Le final, sans doute un brin consensuel, reste tout à fait cohérent avec la série et boucle la boucle en faisant prononcer à Halle Berry, face caméra cette fois-ci, le discours d’introduction en voix-off de Molly ouvrant chaque épisode. Chaque personnage arrive à un stade cohérent au regard de son évolution dans les épisodes précédents et la fin, offrant une conclusion satisfaisante tout en restant suffisamment ouverte, ne ferme pas complètement la porte à une suite, bien que l’annulation de la série rende un éventuel téléfilm peu probable. On se demande d’ailleurs ce que l’équipe d’Extant pourrait encore bien trouver à dire tant l’affrontement ultime entre hommes et machines a des allures de « der des ders », qui semble mettre un point final au sujet.

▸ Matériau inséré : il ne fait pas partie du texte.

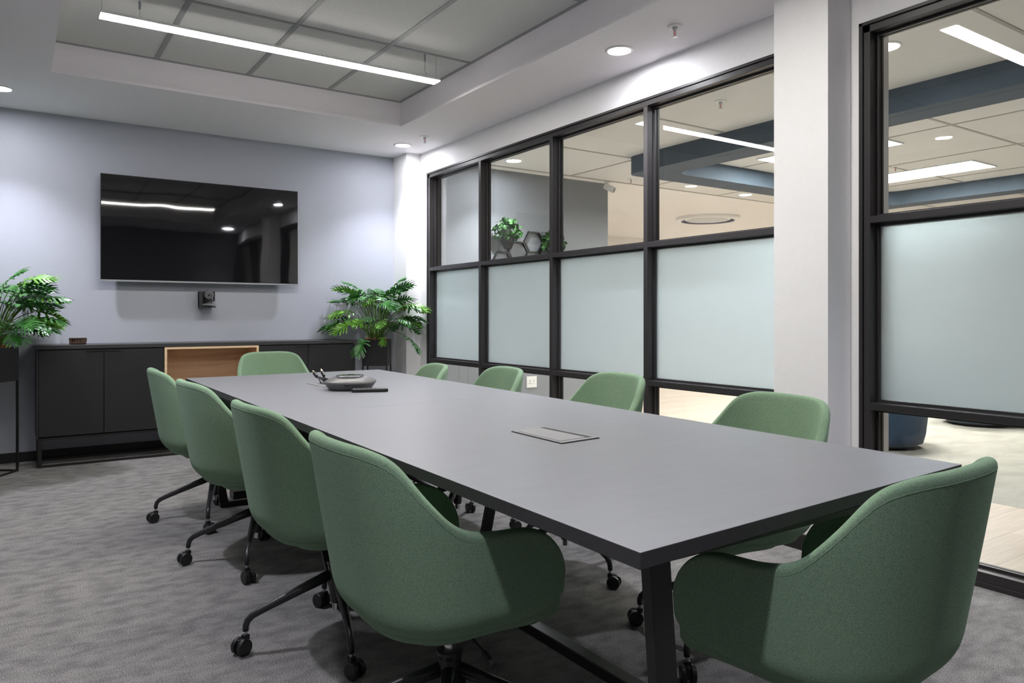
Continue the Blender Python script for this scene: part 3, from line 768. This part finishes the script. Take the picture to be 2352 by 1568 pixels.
def plant(cx_, cy_, seed, label, stems, flip=1):
    rz = math.radians(-YAW)
    t = empty('potted_plant', label, 'plant', (cx_, cy_, 0), rz=rz, group='artificial philodendrons in black metal stands')
    s = .115; zb, zt = .645, .885; th = .004
    boxes('planter_box', [(-s, s, -s, s, zb, zb+.01), (-s, s, -s, -s+th, zb+.01, zt), (-s, s, s-th, s, zb+.01, zt), (-s, -s+th, -s+th, s-th, zb+.01, zt), (s-th, s, -s+th, s-th, zb+.01, zt)], m_black, t)
    for a in (-1, 1):
        for b in (-1, 1):
            box('leg', (min(a*s, a*(s-.013)), max(a*s, a*(s-.013)), min(b*s, b*(s-.013)), max(b*s, b*(s-.013)), 0, zb), m_metalb, t)
    boxes('base_frame', [(-s+.013, s-.013, -s, -s+.01, 0, .012), (-s+.013, s-.013, s-.01, s, 0, .012), (-s, -s+.01, -s+.013, s-.013, 0, .012), (s-.01, s, -s+.013, s-.013, 0, .012)], m_metalb, t)
    rnd = random.Random(seed); bm = bmesh.new(); bx(bm, -s+.005, s-.005, -s+.005, s-.005, zt-.05, zt-.018)
    for k in range(90):
        M = Matrix.Translation((rnd.uniform(-.09, .09), rnd.uniform(-.09, .09), zt-.012+rnd.uniform(-.006, .022))) @ Matrix.Rotation(rnd.uniform(0, 6), 4, 'Z') @ Matrix.Rotation(rnd.uniform(-.7, .7), 4, 'X')
        l = rnd.uniform(.012, .028); bx(bm, -l, l, -.008, .008, -.004, .004, M=M)
    o = obj('bark_mulch', bm, m_bark, t); 
    bs, bl = bmesh.new(), bmesh.new()
    for k, (az, el, reach, L, li) in enumerate(stems):
        a = math.radians(az); e = math.radians(el)
        b0 = Vector((rnd.uniform(-.03, .03)+.02*math.cos(a), rnd.uniform(-.03, .03)+.02*math.sin(a), zt-.02))
        d = Vector((math.cos(a)*math.cos(e), math.sin(a)*math.cos(e), math.sin(e)))
        tip = b0+d*reach; up = b0+Vector((math.cos(a)*.12*math.cos(e), math.sin(a)*.12*math.cos(e), reach*.55))
        c2 = b0.lerp(tip, .75)+Vector((0, 0, .06*reach+.03*math.cos(e)))
        P_ = bez(b0, up, c2, tip, 10); tube(bs, P_, [.0045-.0022*i/10 for i in range(11)], 6)
        dirv = (Vector(P_[-1])-Vector(P_[-2])).normalized(); dirv.z = dirv.z*.4-.18 if e > .4 else dirv.z*.5-.45
        dirv.normalize()
        x_ = dirv.cross(Vector((0, 0, 1))).normalized(); z_ = x_.cross(dirv)
        roll = rnd.uniform(-.5, .5)
        M = Matrix.Translation(tip) @ Matrix((x_, dirv, z_)).transposed().to_4x4() @ Matrix.Rotation(roll, 4, 'Y') @ Matrix.Rotation(rnd.uniform(-.25, .25), 4, 'Z')
        leaf_mesh(bl, M, L, li, rnd.uniform(.25, .8), seed*100+k)
    obj('stems', bs, m_stem, t, smooth=True)
    o = obj('foliage', bl, [m_leaf, m_leafl], t, smooth=False)
    return t
def mk_stems(seed, extra, n=54):
    rnd = random.Random(seed); st = list(extra)
    for k in range(n):
        az = 360*k/n*2.4+rnd.uniform(-15, 15); lvl = k % 3
        el = (74, 58, 40)[lvl]+rnd.uniform(-8, 8); reach = (.43, .41, .31)[lvl]*rnd.uniform(.85, 1.12)
        st.append((az, el, reach, rnd.uniform(.17, .215), 1 if rnd.random() < .22 else 0))
    return st
def from_cam(d, x, dz=0):
    u = (x-1176)/1703; return (d*(CV[0]+u*CV[1]), d*(CV[1]-u*CV[0]))
c = from_cam(6.78+.115, 866)
plant(c[0], c[1], 5, 'potted philodendron in the back corner right of the sideboard', mk_stems(11, [(170, 38, .38, .20, 0), (190, 30, .34, .2, 0), (10, 40, .36, .19, 0), (-125, 8, .15, .17, 0), (-12, 8, .30, .2, 0), (100, 76, .46, .18, 0), (75, 70, .44, .18, 0), (-70, 25, .10, .09, 1)]))
c = from_cam(5.04+.115, -20)
plant(c[0], c[1], 8, 'potted philodendron cut by the left edge of the photo, left of the sideboard', mk_stems(23, [(0, 52, .46, .22, 0), (5, 68, .52, .21, 1), (-8, 64, .47, .2, 0), (-5, 40, .36, .22, 0), (-15, 34, .34, .21, 0), (10, 42, .40, .20, 1), (-30, 32, .26, .2, 0), (20, 55, .40, .20, 0), (-60, 36, .22, .19, 0)], 54))

# ------------------------------------------------------------------ things beyond the glass
def hexagon(cx_, cz_, R_, y, label, tilt=0):
    bm = bmesh.new(); r = R_-.018
    for k in range(6):
        a0, a1 = math.radians(60*k+tilt), math.radians(60*k+60+tilt)
        q = [(R_*math.cos(a0), R_*math.sin(a0)), (R_*math.cos(a1), R_*math.sin(a1)), (r*math.cos(a1), r*math.sin(a1)), (r*math.cos(a0), r*math.sin(a0))]
        A_ = [bm.verts.new((x, 0, z)) for x, z in q]; B_ = [bm.verts.new((x, .028, z)) for x, z in q]
        bm.faces.new(A_); bm.faces.new(B_[::-1])
        for i in range(4): bm.faces.new((A_[i], A_[(i+1)%4], B_[(i+1)%4], B_[i]))
    return tag(obj('hexagon_shelf', bm, m_metalb, loc=(cx_, y, cz_)), label, 'shelf', 'black hexagon wall shelves on the corridor wall')
HY = 6.671
hexagon(4.80, 1.920, .136, HY, 'open black hexagon shelf between the two ivy plants')
hexagon(4.592, 1.800, .136, HY, 'black hexagon shelf below and left of the open one')
hexagon(4.384, 1.680, .136, HY, 'black hexagon shelf under the left ivy plant')
hexagon(5.008, 1.800, .136, HY, 'black hexagon shelf behind the right ivy plant')
def ivy(x, y, z, seed, label, R_=.16, n=190):
    t = empty('ivy_pot', label, 'plant', (x, y, z), group='ivy plants in hexagon wall planters')
    bm = bmesh.new(); lathe(bm, [(.045, -.13), (.075, -.06), (.085, .0), (.078, .0), (.05, -.05)], 6); obj('pot', bm, m_metalb, t)
    rnd = random.Random(seed); bm = bmesh.new()
    for k in range(n):
        th, ph = rnd.uniform(0, 2*PI), rnd.uniform(-.7, 1.45); rr = R_*rnd.uniform(.55, 1.0)*(1.1 if ph > 0 else 1.05)
        p = Vector((rr*math.cos(ph)*math.cos(th)*1.05, max(-.2, min(.065, rr*math.cos(ph)*math.sin(th)*.6)), .05+rr*math.sin(ph)*.85))
        M = Matrix.Translation(p) @ Matrix.Rotation(rnd.uniform(0, 6.3), 4, 'Z') @ Matrix.Rotation(rnd.uniform(.3, 1.4), 4, 'X')
        s = rnd.uniform(.016, .027)
        q = [(0,-1.0,0), (.8,-.5,.1), (.55,.2,.15), (.9,.75,0), (.25,.7,.1), (0,1.4,-.1), (-.25,.7,.1), (-.9,.75,0), (-.55,.2,.15), (-.8,-.5,.1)]
        c0 = bm.verts.new(M @ Vector((0, .1*s, .25*s))); vs = [bm.verts.new(M @ Vector((a*s, b*s, c_*s))) for a, b, c_ in q]
        for i in range(10): bm.faces.new((c0, vs[i], vs[(i+1)%10]))
    obj('foliage', bm, m_ivy, t)
    bm = bmesh.new()
    for k in range(6):
        th = rnd.uniform(0, 6.3); tube(bm, bez((0,0,0), (.03*math.cos(th), -.02, .1), (.1*math.cos(th), -.05, .14), (.15*math.cos(th), -.05, .08+.1*rnd.random()), 8), .002, 5)
    obj('stems', bm, m_stem, t)
ivy(4.400, 6.60, 1.95, 2, 'bushy ivy in a dark planter, left of the open hexagon')
ivy(5.01, 6.60, 1.875, 6, 'ivy plant right of the open hexagon, half behind a mullion', R_=.15)
# security camera
t = empty('security_camera', 'white bullet security camera under the corridor ceiling by the grey wall end', 'camera', (5.80, 6.60, CZ))
bm = bmesh.new(); lathe(bm, [(.03, 0), (.03, -.014), (.012, -.022), (.012, -.05)], 20); obj('mount', bm, m_whitepl, t)
M = Matrix.Translation((.015, -.02, -.075)) @ Matrix.Rotation(math.radians(-60), 4, 'Z') @ Matrix.Rotation(math.radians(118), 4, 'Y')
bm = bmesh.new(); lathe(bm, [(.033, -.06), (.036, -.055), (.036, .07), (.033, .072)], 24, M=M); obj('housing', bm, m_whitepl, t)
bm = bmesh.new(); lathe(bm, [(.029, .0721), (.029, .076), (.012, .078)], 24, M=M); obj('lens', bm, m_phonetop, t)
# round ceiling cassette
t = empty('ceiling_cassette', 'large round white air conditioning cassette on the far plaster ceiling', 'air conditioner', (9.25, 8.1, CZ))
bm = bmesh.new(); lathe(bm, [(.50, -.002), (.50, -.025), (.47, -.050), (.425, -.058), (.418, -.056)], 56, caps=False); obj('casing', bm, m_whitepl, t, smooth=True)
bm = bmesh.new(); lathe(bm, [(.417, -.056), (.405, -.004), (.34, -.004)], 56, caps=False); obj('air_slot', bm, mat('vent_blue_grey', (.16,.17,.24), .5), t)
bm = bmesh.new(); lathe(bm, [(.01, -.040), (.345, -.040), (.355, -.030), (.35, -.004)], 56, caps=False)
for k in range(-11, 12):
    hw = math.sqrt(.32**2-(k*.027)**2); bx(bm, k*.027-.005, k*.027+.005, -hw, hw, -.050, -.040)
obj('grille', bm, m_whitepl, t)
# tub stools
def stool(x, y, label, rz=0):
    t = empty('blue_tub_chair', label, 'chair', (x, y, 0), rz=rz, group='blue upholstered tub chairs in the lounge')
    bm = bmesh.new(); lathe(bm, [(.27, 0), (.285, .02), (.285, .03)], 40); obj('plinth', bm, m_metalb, t)
    bm = bmesh.new(); lathe(bm, [(.29, .03), (.325, .045), (.345, .12), (.365, .30), (.37, .36), (.355, .385), (.30, .395)], 48); obj('body', bm, m_blue, t, smooth=True)
    bm = bmesh.new(); lathe(bm, [(.30, .396), (.32, .41), (.31, .455), (.20, .47)], 48); obj('seat_cushion', bm, m_blue, t, smooth=True)
    bm = bmesh.new(); n = 20; V_ = []
    for i in range(n+1):
        a = math.radians(-20+220*i/n); hh = .40+.30*math.sin(PI*i/n)**.6
        V_.append([bm.verts.new((r*math.cos(a), r*math.sin(a), z)) for r, z in ((.375, .34), (.40, hh), (.33, hh), (.315, .34))])
    for a, b in zip(V_, V_[1:]):
        for q in range(4): bm.faces.new((a[q], a[(q+1)%4], b[(q+1)%4], b[q]))
    bm.faces.new(V_[0]); bm.faces.new(V_[-1][::-1]); obj('backrest', bm, m_blue, t, smooth=True, bevel=.02)
stool(6.16, 3.50, 'blue tub chair nearer the glass, left of the two in the lounge', math.radians(-20))
stool(8.20, 3.62, 'blue tub chair farther off, right of the two in the lounge', math.radians(30))
# wall socket
t = empty('wall_socket', 'white double wall socket on the grey corridor wall seen through the low glass', 'socket', (4.78, 6.70, .372))
box('face_plate', (-.068, .068, -.009, 0, -.062, .062), m_whitepl, t, bevel=.002)
bm = bmesh.new()
for x, z, r in ((-.025, .012, .0055), (-.037, -.014, .0045), (-.013, -.014, .0045), (.028, .014, .005), (.028, -.018, .004)):
    lathe(bm, [(r, 0), (r, .001)], 12, M=Matrix.Translation((x, -.0092, z)) @ Matrix.Rotation(PI/2, 4, 'X'))
obj('pin_holes', bm, m_plastic, t)
boxes('switch', [(.018, .034, -.0115, -.009, -.006, .006), (-.034, -.018, -.0115, -.009, .030, .040)], m_whitepl, t)
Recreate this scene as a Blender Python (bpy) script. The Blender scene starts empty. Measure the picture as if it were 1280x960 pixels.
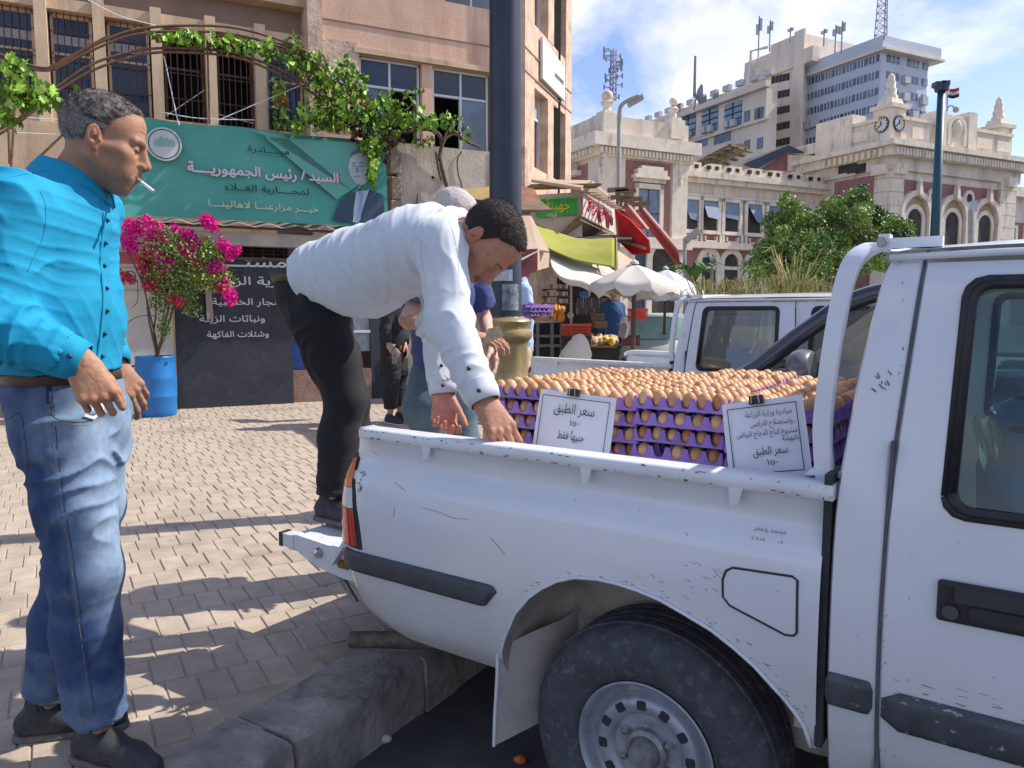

Seul petit regret justement : ce parti pris éclipse un peu, en dernier ressort, le comportement très critiquable de l’armée américaine, sans doute trop délicat à aborder de manière franche, même dans le contexte d’une intrigue futuriste. Extant saison 2 n’en demeure pas moins une belle réussite, prouvant qu’une série qui a eu des difficultés à trouver pleinement ses marques lors de sa première saison peut toujours s’améliorer et décoller si on lui en laisse l’occasion. Sans doute sensibles aux critiques à l’encontre de la saison 1, le showrunner Mickey Fisher et son équipe se sont remis en question sans renier le concept de la série (une réflexion SF sur la condition humaine) lui permettant de terminer son parcours en beauté.